Look through the data below and output, unchanged, every line from the one holding "Recreate this scene" through the one holding "from mathutils import Vector, Matrix, noise", inclusive. Skip the pictures.

--- EXTRACTED ENTRIES ---

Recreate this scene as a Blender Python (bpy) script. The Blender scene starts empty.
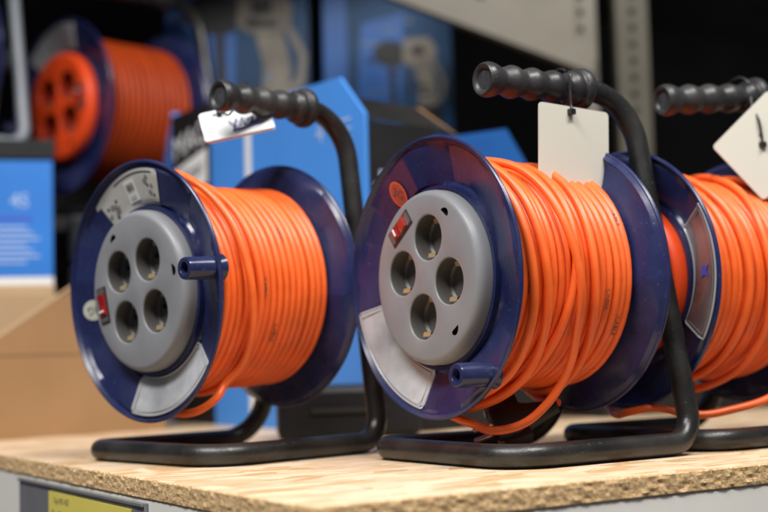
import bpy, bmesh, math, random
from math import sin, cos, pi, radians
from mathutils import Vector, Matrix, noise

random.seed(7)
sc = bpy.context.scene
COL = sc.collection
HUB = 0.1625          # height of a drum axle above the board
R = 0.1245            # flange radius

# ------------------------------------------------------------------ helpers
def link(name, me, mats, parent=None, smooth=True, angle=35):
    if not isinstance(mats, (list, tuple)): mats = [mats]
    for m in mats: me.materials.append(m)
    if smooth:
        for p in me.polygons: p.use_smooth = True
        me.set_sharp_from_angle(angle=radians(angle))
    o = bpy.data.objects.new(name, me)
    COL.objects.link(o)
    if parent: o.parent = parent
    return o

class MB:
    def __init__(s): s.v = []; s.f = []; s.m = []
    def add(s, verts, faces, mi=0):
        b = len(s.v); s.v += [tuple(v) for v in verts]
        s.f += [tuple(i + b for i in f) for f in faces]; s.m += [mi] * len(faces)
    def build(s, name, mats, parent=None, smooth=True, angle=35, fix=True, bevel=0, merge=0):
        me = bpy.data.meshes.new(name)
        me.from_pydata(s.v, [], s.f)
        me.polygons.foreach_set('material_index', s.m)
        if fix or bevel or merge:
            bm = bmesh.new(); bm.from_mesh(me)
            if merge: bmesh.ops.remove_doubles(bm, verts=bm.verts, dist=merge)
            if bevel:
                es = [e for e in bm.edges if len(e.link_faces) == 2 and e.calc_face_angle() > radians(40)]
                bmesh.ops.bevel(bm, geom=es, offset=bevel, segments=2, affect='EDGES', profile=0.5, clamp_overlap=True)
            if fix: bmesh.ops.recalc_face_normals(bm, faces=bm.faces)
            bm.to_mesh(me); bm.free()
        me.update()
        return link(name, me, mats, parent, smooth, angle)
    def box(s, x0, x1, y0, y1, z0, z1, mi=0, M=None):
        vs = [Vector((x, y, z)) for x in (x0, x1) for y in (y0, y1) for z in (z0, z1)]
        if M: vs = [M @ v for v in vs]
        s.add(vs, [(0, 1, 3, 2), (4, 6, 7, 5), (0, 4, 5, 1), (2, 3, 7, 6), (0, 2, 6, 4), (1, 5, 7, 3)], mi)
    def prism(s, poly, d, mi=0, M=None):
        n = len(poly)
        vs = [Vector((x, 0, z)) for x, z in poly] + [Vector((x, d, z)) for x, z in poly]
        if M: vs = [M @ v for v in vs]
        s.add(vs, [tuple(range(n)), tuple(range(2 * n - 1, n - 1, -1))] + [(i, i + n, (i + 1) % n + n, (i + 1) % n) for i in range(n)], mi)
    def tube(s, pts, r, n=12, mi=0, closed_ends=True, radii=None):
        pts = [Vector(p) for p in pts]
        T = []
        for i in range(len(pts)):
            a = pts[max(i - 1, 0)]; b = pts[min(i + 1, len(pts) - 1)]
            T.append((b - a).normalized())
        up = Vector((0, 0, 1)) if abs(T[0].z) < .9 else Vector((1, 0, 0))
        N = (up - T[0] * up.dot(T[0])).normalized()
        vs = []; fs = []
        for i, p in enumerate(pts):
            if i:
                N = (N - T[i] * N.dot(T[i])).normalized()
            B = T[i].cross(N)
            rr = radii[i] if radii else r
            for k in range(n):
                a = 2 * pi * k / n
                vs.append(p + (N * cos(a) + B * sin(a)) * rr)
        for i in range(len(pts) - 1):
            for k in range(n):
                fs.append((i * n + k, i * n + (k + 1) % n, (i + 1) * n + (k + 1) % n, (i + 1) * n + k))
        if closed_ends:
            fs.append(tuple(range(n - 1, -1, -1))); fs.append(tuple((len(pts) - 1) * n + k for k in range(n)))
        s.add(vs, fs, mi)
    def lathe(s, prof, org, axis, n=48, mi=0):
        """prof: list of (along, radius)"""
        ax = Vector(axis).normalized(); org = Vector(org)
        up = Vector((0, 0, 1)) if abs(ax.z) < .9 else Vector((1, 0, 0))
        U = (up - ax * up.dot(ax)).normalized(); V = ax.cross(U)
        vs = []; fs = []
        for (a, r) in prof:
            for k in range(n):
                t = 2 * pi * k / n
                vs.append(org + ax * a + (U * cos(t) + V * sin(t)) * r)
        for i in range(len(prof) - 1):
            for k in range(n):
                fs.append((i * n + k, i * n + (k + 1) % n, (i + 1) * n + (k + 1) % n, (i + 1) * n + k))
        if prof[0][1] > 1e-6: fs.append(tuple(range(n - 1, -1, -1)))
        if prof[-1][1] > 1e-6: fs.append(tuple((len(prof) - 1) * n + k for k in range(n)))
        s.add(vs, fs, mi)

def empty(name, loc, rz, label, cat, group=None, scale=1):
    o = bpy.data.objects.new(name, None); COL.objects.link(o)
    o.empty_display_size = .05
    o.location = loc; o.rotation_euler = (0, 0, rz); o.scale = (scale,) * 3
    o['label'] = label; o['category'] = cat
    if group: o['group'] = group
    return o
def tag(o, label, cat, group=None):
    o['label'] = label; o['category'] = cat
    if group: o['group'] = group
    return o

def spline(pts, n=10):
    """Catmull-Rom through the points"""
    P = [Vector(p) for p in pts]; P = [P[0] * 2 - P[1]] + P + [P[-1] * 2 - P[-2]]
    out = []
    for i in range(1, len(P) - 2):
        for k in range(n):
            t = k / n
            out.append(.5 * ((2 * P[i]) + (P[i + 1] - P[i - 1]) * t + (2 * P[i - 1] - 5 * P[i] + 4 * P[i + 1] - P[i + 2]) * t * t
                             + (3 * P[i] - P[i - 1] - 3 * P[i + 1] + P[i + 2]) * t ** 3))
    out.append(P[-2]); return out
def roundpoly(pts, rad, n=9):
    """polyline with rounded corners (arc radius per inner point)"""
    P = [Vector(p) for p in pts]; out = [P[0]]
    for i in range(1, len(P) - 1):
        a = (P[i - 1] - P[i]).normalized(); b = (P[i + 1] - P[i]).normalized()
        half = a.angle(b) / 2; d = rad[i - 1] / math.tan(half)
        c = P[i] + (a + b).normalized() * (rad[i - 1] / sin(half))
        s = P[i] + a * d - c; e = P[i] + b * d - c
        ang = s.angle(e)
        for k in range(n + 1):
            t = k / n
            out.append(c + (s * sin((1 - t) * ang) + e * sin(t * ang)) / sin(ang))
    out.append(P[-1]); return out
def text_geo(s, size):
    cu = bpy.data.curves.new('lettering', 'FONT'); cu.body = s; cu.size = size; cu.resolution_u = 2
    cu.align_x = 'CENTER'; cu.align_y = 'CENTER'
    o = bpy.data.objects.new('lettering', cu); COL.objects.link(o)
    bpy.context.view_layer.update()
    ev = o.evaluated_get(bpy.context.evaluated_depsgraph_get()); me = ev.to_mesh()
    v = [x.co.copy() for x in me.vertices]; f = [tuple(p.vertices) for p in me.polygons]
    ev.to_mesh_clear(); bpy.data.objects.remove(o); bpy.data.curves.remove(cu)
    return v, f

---
--- EXTRACTED ENTRIES ---

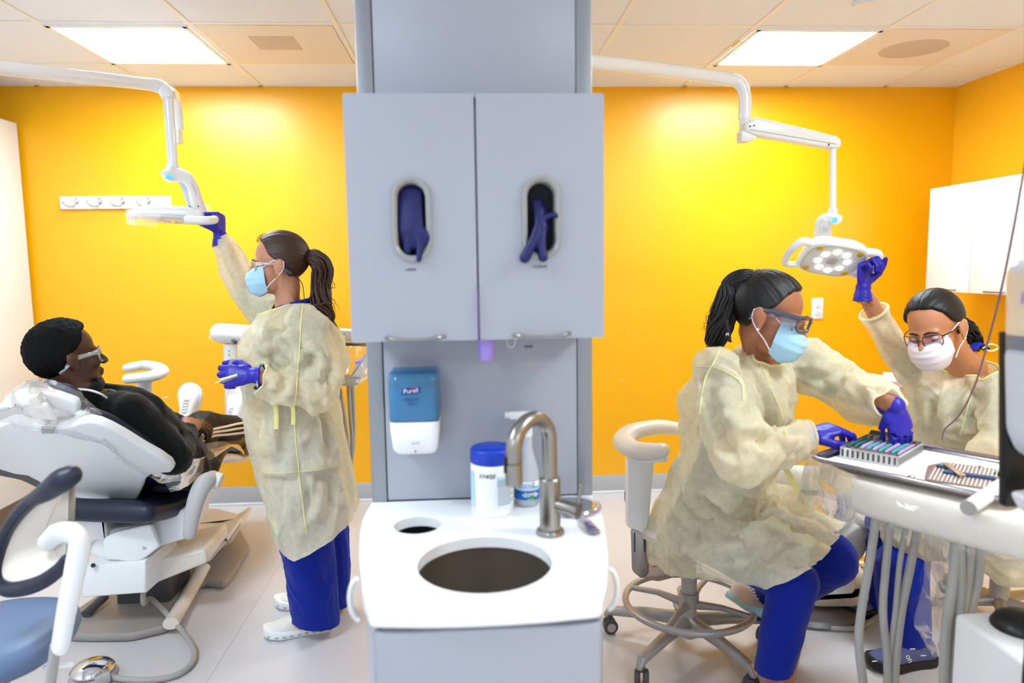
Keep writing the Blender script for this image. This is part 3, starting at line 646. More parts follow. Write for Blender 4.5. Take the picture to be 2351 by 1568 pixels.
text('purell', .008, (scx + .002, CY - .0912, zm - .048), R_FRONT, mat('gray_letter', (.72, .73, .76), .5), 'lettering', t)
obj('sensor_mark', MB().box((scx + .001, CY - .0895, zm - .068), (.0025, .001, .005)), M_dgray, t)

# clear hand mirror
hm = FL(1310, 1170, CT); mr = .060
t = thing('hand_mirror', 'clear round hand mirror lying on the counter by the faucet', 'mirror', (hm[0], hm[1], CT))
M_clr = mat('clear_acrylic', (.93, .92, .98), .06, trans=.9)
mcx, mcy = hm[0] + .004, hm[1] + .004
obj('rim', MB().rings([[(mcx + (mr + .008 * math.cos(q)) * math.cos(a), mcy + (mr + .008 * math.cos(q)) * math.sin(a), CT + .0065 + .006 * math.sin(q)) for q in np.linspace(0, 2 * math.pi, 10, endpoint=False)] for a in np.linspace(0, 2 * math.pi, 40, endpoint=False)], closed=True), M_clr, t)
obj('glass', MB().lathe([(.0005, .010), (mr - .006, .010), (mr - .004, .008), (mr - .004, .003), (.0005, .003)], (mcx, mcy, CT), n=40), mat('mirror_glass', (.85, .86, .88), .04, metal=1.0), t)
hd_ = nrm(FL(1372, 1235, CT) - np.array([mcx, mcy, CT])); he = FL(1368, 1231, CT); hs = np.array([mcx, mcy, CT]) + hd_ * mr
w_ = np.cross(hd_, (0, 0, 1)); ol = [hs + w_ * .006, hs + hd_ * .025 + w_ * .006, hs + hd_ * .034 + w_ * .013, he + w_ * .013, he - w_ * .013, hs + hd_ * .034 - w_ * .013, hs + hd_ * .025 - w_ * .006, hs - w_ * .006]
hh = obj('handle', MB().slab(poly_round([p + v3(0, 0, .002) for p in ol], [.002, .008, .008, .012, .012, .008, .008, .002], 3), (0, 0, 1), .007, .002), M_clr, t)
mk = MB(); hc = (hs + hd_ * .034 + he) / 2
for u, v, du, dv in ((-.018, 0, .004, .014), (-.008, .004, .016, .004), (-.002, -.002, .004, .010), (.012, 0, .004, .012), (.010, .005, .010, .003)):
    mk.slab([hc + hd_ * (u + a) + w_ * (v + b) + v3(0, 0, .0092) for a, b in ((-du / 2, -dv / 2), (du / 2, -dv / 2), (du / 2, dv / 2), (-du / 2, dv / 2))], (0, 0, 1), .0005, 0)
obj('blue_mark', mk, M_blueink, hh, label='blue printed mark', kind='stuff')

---
--- EXTRACTED ENTRIES ---

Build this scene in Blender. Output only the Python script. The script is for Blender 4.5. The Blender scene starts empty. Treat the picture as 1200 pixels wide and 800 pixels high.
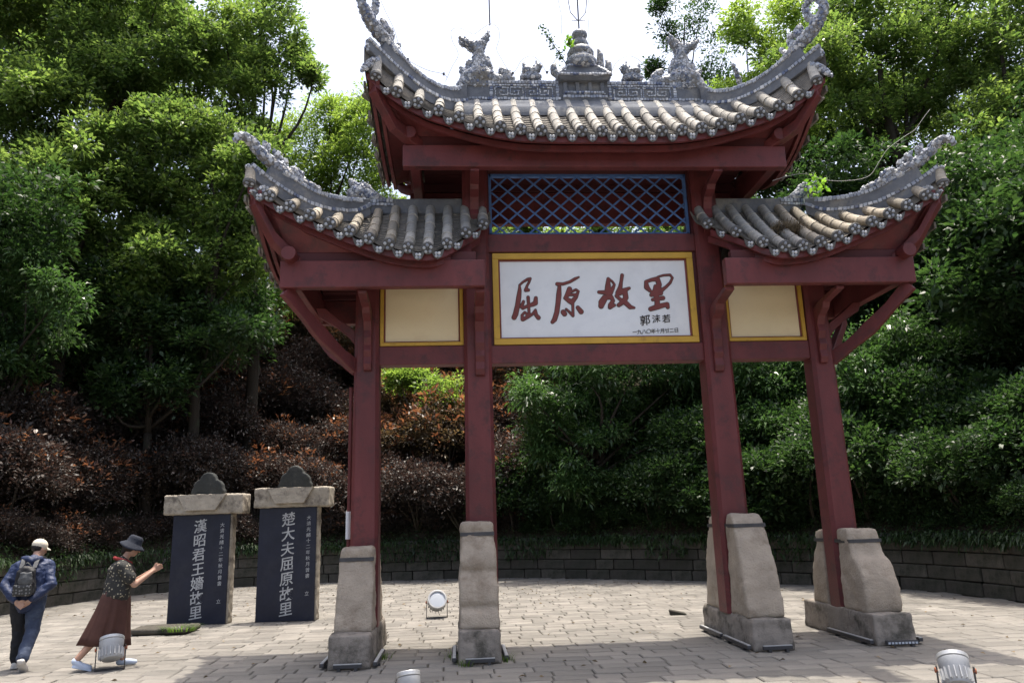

---

● COMPLETED TASK
Recreate this scene as a Blender Python (bpy) script. The Blender scene starts empty.
import bpy, bmesh, math, random
from math import sin, cos, pi, radians
from mathutils import Vector, Matrix, noise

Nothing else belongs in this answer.